Leslie E. Wallis | https://ogletree.com

The new regulations mandate employers make evidence-based determinations in two phases prior to taking adverse action, Wallis noted, and if the employer intends to deny position, they must first conduct an individualized assessment using a reasoned, evidenced-based determination of whether the conviction history has a direct and adverse relationship with the specific duties of the job justifying denying the position.

The assessment must have specific factors in the regulations, such as whether a disability, including past drug addiction or mental impairment, contributed to the offense or conduct.

Employers should review their current practices and revise them so that they comply with the new regulations, Wallis said.

“This may include sending three instead of two letters to an applicant/employee,” Wallis said. “Including a pre-adverse action letter inviting the applicant/employee to provide information if they so choose to allow the employer to do an initial assessment using the factors that are to be considered before doing the individualized assessment, followed by a second pre-adverse letter after the ‘initial individualized assessment’ advising the employee that the company is considering taking adverse action and considering all the factors that must be considered at this stage.

“Finally, the employer may send an adverse action letter. Employers should also review the timing of their processes to make sure that they permit the applicant/employee sufficient time to respond to each letter.”

The new rules have raised questions about the lawsuit risks faced by employers.

“The penalties for violation of the Fair Chance Act include equitable relief (cease and desist orders; orders to hire, promote, or reinstate), compensatory damages including back pay and benefits, front pay and benefits and emotional distress damages, punitive damages, training costs, court costs and fees,” Wallis said. “In addition to following the regulations, employers will have to be cautious of what they do with information relating to any disability and to engage in the interactive process with an employee or applicant who discloses a disability.”

The FCA, which first took effect in California in 2018, is also known as a ‘Ban the Box” law and applies to public and private employers with five or more employees.
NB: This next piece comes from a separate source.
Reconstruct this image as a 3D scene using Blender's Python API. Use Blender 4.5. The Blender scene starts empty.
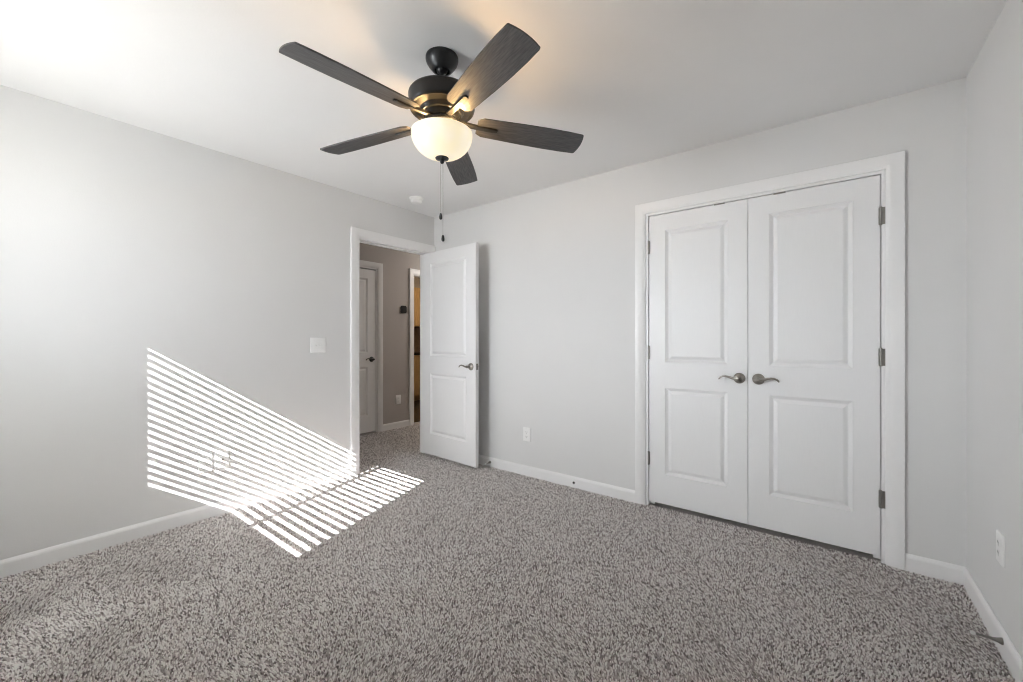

“In terms of risk of lawsuits, we expect to see some individual actions brought by individuals denied employment, but the failure to follow the new rules could also lead to class/collective actions for failure to comply with the regulations and/or for a failure to have compliant notices,” Wallis said.

A bill (SB 809) that preceded the rule changes states that California has more than 7 million people with conviction histories of some kind, including 2 million working age Californians with a felony record. 

“The unemployment rate for formerly incarcerated people is very high and the legislature, in reviewing studies relating to the unemployment rate for formerly incarcerated people, has found that many of these individuals want to work and are either employed or actively looking for work,” Wallis said. “The legislature also found that ‘race and gender shape the economic stability of criminalized people’. To combat these issues and help provide additional employment opportunities, California has made it more difficult to deny employment for individuals who were formerly incarcerated, particularly where the convictions are not related to the positions they are seeking, or where these individuals do not pose a clear threat to other employees or the public.”

“California has gradually pushed toward greater and greater limitations on the information that can be used to deny an applicant or employee a job,” Wallis said. “The new regulations make changes that are designed to support the stated intent of the amended legislation.”